Mason has been honored with the highest awards in broadcast journalism, including three Peabody Awards, an Edward R. Murrow Award from the RTNDA, an Alfred I. duPont-Columbia University Award, the Grand Prize of the Robert F. Kennedy Journalism Awards, 13 Emmy Awards and an Overseas Press Club honorable mention.

Prior to her management assignments, Mason was executive producer of CBS NEWS SUNDAY MORNING (1987-92) and of CBS News' weekend broadcasts (1986-92). During her tenure, she originated SUNDAY MORNING from the Soviet Union during President Ronald Reagan's first trip there, from Japan for the funeral of Emperor Hirohito and from China just prior to the uprising in Tiananmen Square.

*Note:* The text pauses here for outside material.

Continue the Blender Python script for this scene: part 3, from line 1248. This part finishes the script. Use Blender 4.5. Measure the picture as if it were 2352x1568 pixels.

Mason had been a senior producer for the CBS EVENING NEWS (1980-86) during the anchorships of both Walter Cronkite and Dan Rather. She became the first female producer on the broadcast when she joined it as a field producer in 1971.

She was a writer/associate producer for the CBS MORNING NEWS (1968-70). Before that, Mason was a news writer at WCBS-TV, the CBS Owned station in New York. She joined CBS News in January 1966 as a radio desk assistant.

Before joining CBS News, she worked as a reporter for the Providence (R.I.) Journal.

Mason was born and grew up in Middletown, N.Y. She received a B.A. degree with honors in international relations from Brown University in 1964 and received the university's 1991 William Rogers Award, given to the person voted the outstanding Brown alumnus for the year. Mason received an M.S. degree in filmmaking from Syracuse University in 1965, where she was a university fellow. She and her husband, Cary Aminoff, have two daughters. They live in Riverdale, N.Y.